Esenyurt’ta yaşanan bu hukuksuzluk karşısında tüm kadrolarımızla direniyoruz. Cumhuriyet Halk Partisi olarak, hak, hukuk ve adalet mücadelesini sürdüreceğiz. Bugün meclislerde okunmak üzere hazırlanan bildiriyi paylaşmak istiyorum:
"Esenyurt Belediye Başkanımız Ahmet Özer'in tutuklanması, ülkemizde demokrasinin, halk iradesinin ve hukuk düzeninin iktidar eliyle bir kez daha yok sayılması anlamına gelmektedir. Esenyurtluların oylarıyla seçilen belediye başkanımızı hedef alarak halkın iradesini yok sayan bu kararı kabul etmiyoruz. İktidar, yargıyı kendi çıkarlarına göre kullanarak hukuk dışı süreçler işletmektedir. Kapalı kapılar ardında yapılan bu operasyonlara karşı sessiz kalmayacağız. Cumhuriyet Halk Partisi, Türkiye'nin birinci partisidir. 31 Mart 2024 seçimlerinde halkın desteğiyle seçilen CHP belediyeleri, yetkisini yalnızca milletten almıştır. Halkın iradesini yok sayan bu operasyonları kabul etmiyoruz. Adil yargılamayı savunma hakkını çiğneyen ve seçme-seçilme hakkını gasp eden bu uygulamalar, hukuksuzluğu gözler önüne sermektedir. Bizler, demokrasiyi korumak için sesimizi büyütmeye devam edeceğiz. Egemenlik kayıtsız şartsız milletindir."

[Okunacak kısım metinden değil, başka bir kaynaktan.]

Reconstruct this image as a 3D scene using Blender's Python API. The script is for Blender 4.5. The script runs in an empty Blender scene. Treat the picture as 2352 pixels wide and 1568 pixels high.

Son olarak, saltanatın kaldırılmasının önemini Ali Haydar Bey'in de dile getirdiği, hoşuma giden bir şiirle anlatmak istiyorum: “Saraylar, saltanatlar çöker; kan susar bir gün. Zulüm biter; menekşeler açar. Bugünlerden geriye yarınlar kalır. Biz direnmeye devam edeceğiz, hukuksuzluklara karşı direnmeye devam edeceğiz. Hukuk herkes için lazımdır” ifadelerine yer verdi.